Let me summarise the findings during HREOC's Inquiry into Employment and Disability.

Information gathered by the Inquiry suggests there are three sets of obstacles of common concern to people with disability who are, or who are about to be, in the open workforce, and their actual or potential employers:

1. The first obstacle is about Information -- specifically, an absence of easily accessible and comprehensive information and advice that assists in decision making processes, and responds to ongoing needs

2. The second obstacle is about Cost -- concern about costs of participation for people with disability, and possible costs borne by employers when employing a person with disability

3. The third obstacle is about Risk -- more specifically, concern about any possible financial and personal impact on people with disability and their employers, especially if a job does not work out.

The Inquiry made 30 recommendations to address the three sets of obstacles. Let me walk you through them.

The first was the establishment of a one-stop-shop to provide relevant information to both employers and employees with disabilities. I've already mentioned this information problem. Just last month the Commonwealth Government established the Job Access website, and its linked call centre, to do this very task. As I did at the time, I warmly congratulate this initiative, which HREOC has been calling for for almost a decade.

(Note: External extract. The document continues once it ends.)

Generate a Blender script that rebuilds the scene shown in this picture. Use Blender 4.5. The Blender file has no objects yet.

We also recommended detailed mapping of Commonwealth and State government services in the area of employment for people with disabilities. The government has indicated that this information will be included in the Job Access site.

We recommended that research be carried out into the costs of employing people with disabilities, and people with specific disabilities. Only when such detailed information is available will we be in a position to dispel the many myths which exist in this area, and address the few realities. This recommendation has not yet been taken up.

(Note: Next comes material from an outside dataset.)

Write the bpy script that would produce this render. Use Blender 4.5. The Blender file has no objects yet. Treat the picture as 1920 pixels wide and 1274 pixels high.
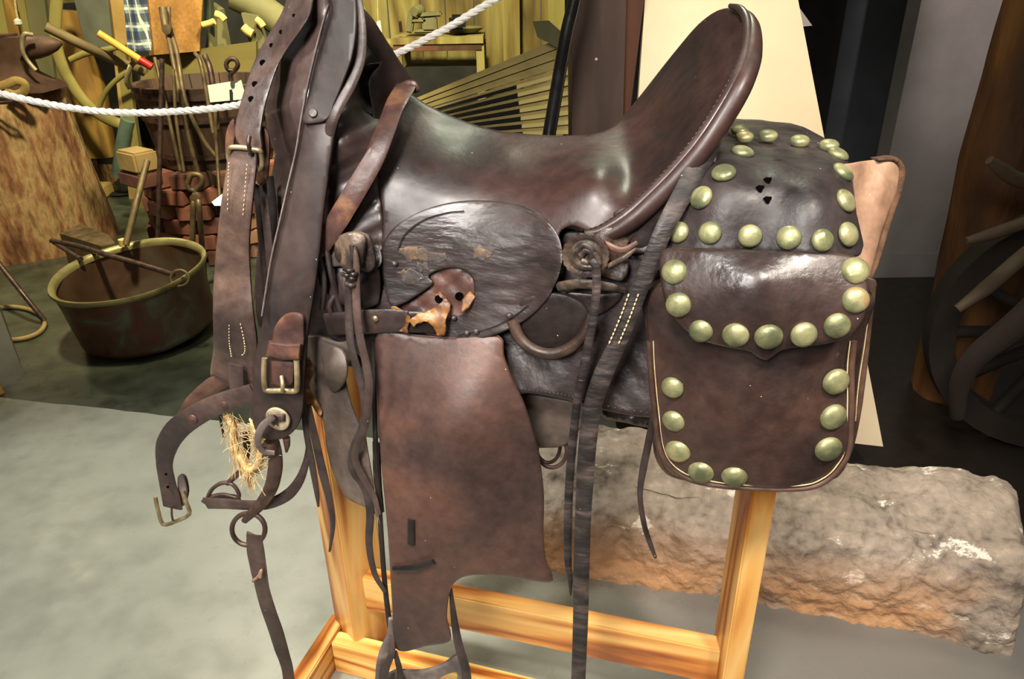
import bpy, math, random
import numpy as np
from mathutils import Vector, Matrix
from mathutils.geometry import delaunay_2d_cdt
random.seed(7)
C = bpy.context.scene.collection
# ------------------------------------------------------------------ camera
F, TH, ROLL = 1400.0, math.radians(26.4), math.radians(-1.04)
CAM = Vector((0, 0, 1.4))
fw = Vector((0, math.cos(TH), -math.sin(TH)))
r0 = Vector((1, 0, 0)); u0 = Vector((0, math.sin(TH), math.cos(TH)))
rt = r0*math.cos(ROLL) + u0*math.sin(ROLL)
up = rt.cross(fw)
cd = bpy.data.cameras.new('camera'); cam = bpy.data.objects.new('camera', cd); C.objects.link(cam)
cd.sensor_width = 36; cd.lens = 36*F/1920; cd.clip_start = .02
M = Matrix((rt, up, -fw)).transposed().to_4x4(); M.translation = CAM
cam.matrix_world = M
bpy.context.scene.camera = cam
# ------------------------------------------------------------------ world, lights, exposure
sc = bpy.context.scene
sc.view_settings.view_transform = 'Standard'; sc.view_settings.look = 'None'
sc.view_settings.gamma = 1; sc.view_settings.use_curve_mapping = False
sc.view_settings.exposure = 0.6
w = bpy.data.worlds.new('world'); sc.world = w; w.use_nodes = True
w.node_tree.nodes['Background'].inputs[0].default_value = (.95, .9, .8, 1)
w.node_tree.nodes['Background'].inputs[1].default_value = .07
def light(name, kind, loc, target, power, color, size=.3, angle=60, blend=.5, sy=None):
    fill = kind == 'SPOTFILL'; kind = 'SPOT' if fill else kind
    if fill: power, angle, blend, size = 260, 44, .8, .5
    ld = bpy.data.lights.new(name, kind); ld.energy = power; ld.color = color
    if kind == 'AREA':
        ld.size = size
        if sy: ld.shape = 'RECTANGLE'; ld.size_y = sy
    if kind == 'SPOT': ld.spot_size = math.radians(angle); ld.spot_blend = blend; ld.shadow_soft_size = size
    if kind == 'POINT': ld.shadow_soft_size = size
    o = bpy.data.objects.new(name, ld); C.objects.link(o); o.location = loc
    o.rotation_euler = (Vector(target)-Vector(loc)).to_track_quat('-Z', 'Y').to_euler()
    return o
light('key_ceiling_lamp', 'SPOT', (-.35, -.25, 2.6), (0.05, 1.1, .85), 120, (1, .94, .87), .16, 46, .7)
light('right_ceiling_lamp', 'SPOT', (.8, -.15, 2.7), (.5, 1.15, .3), 160, (1, .90, .78), .14, 48, .8)
light('rear_ceiling_lamp', 'AREA', (.5, 2.3, 2.9), (.2, 1.2, 1.1), 12, (.95, 1, .75), .5)
light('floor_spot_lamp', 'SPOT', (-1.3, .6, 2.9), (-.9, 1.1, 0), 230, (1, .99, .9), .12, 56, .5)
light('panel_spot_lamp', 'SPOT', (.7, 0.5, 3.0), (.80, 2.35, 1.35), 180, (1, .92, .76), .08, 30, .8)
light('added_fill_light', 'SPOTFILL', (-.9, -1.2, 2.5), (-.15, 1.2, .9), 26, (1, .95, .9), 1.0)  # added soft fill from behind the camera, not a lamp of the room
light('wall_spot_lamp', 'SPOT', (1.7, 1.5, 2.9), (2.05, 3.3, 1.5), 170, (1, .90, .86), .1, 36, 1)
light('display_spot_lamp', 'SPOT', (-1.2, 2.3, 3.2), (-2.0, 4.3, .6), 430, (1, .92, .60), .12, 75, .6)
light('display_rear_lamp', 'SPOT', (-.3, 3.6, 3.0), (-.7, 5.2, .9), 420, (1, .93, .55), .15, 80, .6)
light('display_side_lamp', 'SPOT', (-3.6, 4.6, 3.0), (-2.2, 4.2, .5), 60, (1, .93, .60), .15, 70, .6)
# ------------------------------------------------------------------ pixel rays of the photograph -> places in the room
def ray(u, v): return fw + rt*((u-960)/F) + up*((637-v)/F)
def atY(u, v, Y): d = ray(u, v); return CAM + d*(Y/d.y)
def atZ(u, v, z): d = ray(u, v); return CAM + d*((z-CAM.z)/d.z)
YAW = math.radians(13)
SD = Vector((math.cos(YAW), -math.sin(YAW), 0)); ND = Vector((-math.sin(YAW), -math.cos(YAW), 0))
P0 = Vector((0, 1.12, 0))                          # the saddle's middle plane passes here
def S(u, v, n):
    d = ray(u, v); return CAM + d*((n - (CAM-P0).dot(ND))/d.dot(ND))
def pxm(p): return (p-CAM).dot(fw)/F               # metres per pixel at p
def ctr(p): # project back to pixels
    q = p-CAM; z = q.dot(fw); return (960+F*q.dot(rt)/z, 637-F*q.dot(up)/z)
# ------------------------------------------------------------------ things and parts
W = {}
def thing(name, label, cat, loc=(0, 0, 0), group=None):
    o = bpy.data.objects.new(name, None); C.objects.link(o); o.location = loc; o.empty_display_size = .05
    o['label'] = label; o['category'] = cat
    if group: o['group'] = group
    W[o.name] = Vector(loc); return o
def tag(o, label, cat, group=None, kind=None):
    o['label'] = label; o['category'] = cat
    if group: o['group'] = group
    if kind: o['kind'] = kind
    return o
def struct(o): o['kind'] = 'structure'; return o
def obj(name, verts, faces, mat, parent=None, smooth=True, loc=None, label=None):
    base = W[parent.name] if parent else Vector((0, 0, 0))
    org = Vector(loc) if loc is not None else (base if parent else Vector((0, 0, 0)))
    me = bpy.data.meshes.new(name)
    me.from_pydata([tuple(Vector(v)-org) for v in verts], [], faces)
    me.materials.append(mat); me.update()
    if smooth:
        me.polygons.foreach_set('use_smooth', [True]*len(me.polygons))
        try: me.set_sharp_from_angle(angle=math.radians(50))
        except Exception: pass
    o = bpy.data.objects.new(name, me); C.objects.link(o)
    if parent: o.parent = parent
    o.location = org-base; W[o.name] = org
    if label: o['label'] = label
    return o
class MB:
    def __init__(s): s.v = []; s.f = []
    def add(s, v, f): k = len(s.v); s.v += [Vector(x) for x in v]; s.f += [tuple(i+k for i in q) for q in f]; return s
    def build(s, name, mat, parent=None, smooth=True, label=None, loc=None): return obj(name, s.v, s.f, mat, parent, smooth, loc, label)
def box_geo(c, sx, sy, sz, X=Vector((1, 0, 0)), Y=Vector((0, 1, 0)), Z=Vector((0, 0, 1)), bev=.0):
    c = Vector(c); v = []; f = []
    if bev <= 0:
        for k in range(8): v.append(c + X*(sx/2*(1 if k & 1 else -1)) + Y*(sy/2*(1 if k & 2 else -1)) + Z*(sz/2*(1 if k & 4 else -1)))
        return v, [(0, 2, 3, 1), (4, 5, 7, 6), (0, 1, 5, 4), (2, 6, 7, 3), (0, 4, 6, 2), (1, 3, 7, 5)]
    import bmesh
    bm = bmesh.new(); bmesh.ops.create_cube(bm, size=1)
    for q in bm.verts: q.co = Vector((q.co.x*sx, q.co.y*sy, q.co.z*sz))
    bmesh.ops.bevel(bm, geom=bm.edges[:], offset=min(bev, sx*.4, sy*.4, sz*.4), segments=2, affect='EDGES')
    bm.verts.index_update()
    v = [c + X*q.co.x + Y*q.co.y + Z*q.co.z for q in bm.verts]; f = [tuple(x.index for x in p.verts) for p in bm.faces]; bm.free()
    return v, f
def box(name, c, sx, sy, sz, mat, parent=None, X=Vector((1, 0, 0)), Y=Vector((0, 1, 0)), Z=Vector((0, 0, 1)), bev=.002, label=None):
    v, f = box_geo(c, sx, sy, sz, X, Y, Z, bev); return obj(name, v, f, mat, parent, True, None if parent else Vector(c), label)
def beam_geo(a, b, wx, wy, side=Vector((1, 0, 0)), bev=.003):
    a = Vector(a); b = Vector(b); Z = (b-a).normalized(); X = (side - Z*side.dot(Z)).normalized(); Y = Z.cross(X)
    return box_geo((a+b)/2, wx, wy, (b-a).length, X, Y, Z, bev)
def beam(name, a, b, wx, wy, mat, parent=None, side=Vector((1, 0, 0)), bev=.003, label=None):
    v, f = beam_geo(a, b, wx, wy, side, bev); return obj(name, v, f, mat, parent, True, None if parent else (Vector(a)+Vector(b))/2, label)
def crs(P, k=6, closed=False):
    P = [Vector(p) for p in P]; n = len(P); out = []
    if n < 3 and not closed:
        return [P[0].lerp(P[1], i/k) for i in range(k+1)]
    rng = range(n if closed else n-1)
    for i in rng:
        if closed: a, b, c, d = P[(i-1) % n], P[i], P[(i+1) % n], P[(i+2) % n]
        else:
            b, c = P[i], P[i+1]; a = P[i-1] if i else b*2-c; d = P[i+2] if i+2 < n else c*2-b
        for j in range(k):
            t = j/k
            out.append(.5*((2*b)+(c-a)*t+(2*a-5*b+4*c-d)*t*t+(3*b-a-3*c+d)*t*t*t))
    if not closed: out.append(P[-1])
    return out
def tube_geo(path, rad, sides=10, closed=False, flat=1.0, ref=None):
    P = [Vector(p) for p in path]; n = len(P)
    R = rad if isinstance(rad, (list, tuple)) else [rad]*n
    if len(R) != n: R = list(np.interp(np.linspace(0, 1, n), np.linspace(0, 1, len(R)), R))
    v = []; f = []
    T0 = (P[1]-P[0]).normalized(); A = ref or (Vector((0, 0, 1)) if abs(T0.z) < .9 else Vector((1, 0, 0)))
    A = (A-T0*A.dot(T0)).normalized()
    for i in range(n):
        if closed: T = (P[(i+1) % n]-P[i-1])
        else: T = P[min(i+1, n-1)]-P[max(i-1, 0)]
        T = T.normalized(); A = (A-T*A.dot(T)).normalized(); B = T.cross(A)
        for j in range(sides):
            t = 2*math.pi*j/sides; v.append(P[i]+A*(math.cos(t)*R[i])+B*(math.sin(t)*R[i]*flat))
    m = n if closed else n-1
    for i in range(m):
        for j in range(sides):
            a = i*sides+j; b = i*sides+(j+1) % sides; c = ((i+1) % n)*sides+(j+1) % sides; d = ((i+1) % n)*sides+j
            f.append((a, b, c, d))
    if not closed: f.append(tuple(range(sides))[::-1]); f.append(tuple((n-1)*sides+j for j in range(sides)))
    return v, f
def tube(name, path, rad, mat, parent=None, sides=10, closed=False, k=6, label=None, flat=1.0, ref=None):
    P = crs(path, k, closed); v, f = tube_geo(P, rad, sides, closed, flat, ref)
    return obj(name, v, f, mat, parent, True, None if parent else P[0], label)
def lathe_geo(c, prof, axis=Vector((0, 0, 1)), seg=32, X=None, rf=None, cap=True):
    if not cap: prof = list(prof)+[prof[0]]
    c = Vector(c); A = axis.normalized(); X = X or (Vector((1, 0, 0)) if abs(A.x) < .8 else Vector((0, 1, 0)))
    X = (X-A*X.dot(A)).normalized(); Y = A.cross(X); v = []; f = []
    for k, (r, h) in enumerate(prof):
        for j in range(seg):
            t = 2*math.pi*j/seg; q = r*(rf(t, h, k) if rf else 1)
            v.append(c+A*h+X*(math.cos(t)*q)+Y*(math.sin(t)*q))
    for k in range(len(prof)-1):
        for j in range(seg):
            f.append((k*seg+j, k*seg+(j+1) % seg, (k+1)*seg+(j+1) % seg, (k+1)*seg+j))
    if cap and prof[0][0] > 1e-5: f.append(tuple(range(seg))[::-1])
    if cap and prof[-1][0] > 1e-5: f.append(tuple((len(prof)-1)*seg+j for j in range(seg)))
    return v, f
def lathe(name, c, prof, mat, parent=None, axis=Vector((0, 0, 1)), seg=32, rf=None, X=None, label=None, cap=True):
    v, f = lathe_geo(c, prof, axis, seg, X, rf, cap); return obj(name, v, f, mat, parent, True, None if parent else Vector(c), label)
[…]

We also recommended investigation into international approaches to the employment of people with disabilities, and named a number of promising examples. The Government has accepted this recommendation, and placed it on the research agenda.

We encouraged Government to further investigate greater case management of people with disabilities, whilst becoming job-ready, seeking employment, and establishing themselves in a job. This is important because of the various services available, and the need for co-ordination of those services for maximum effect. Whilst Government does this to some degree, HREOC feels that there is much greater potential in this area.

We recommended further consideration of a cost of disability allowance, and a cost of participation allowance. This is unlikely to occur in the short term, while welfare to work is bedded down, but is something to work towards in the future.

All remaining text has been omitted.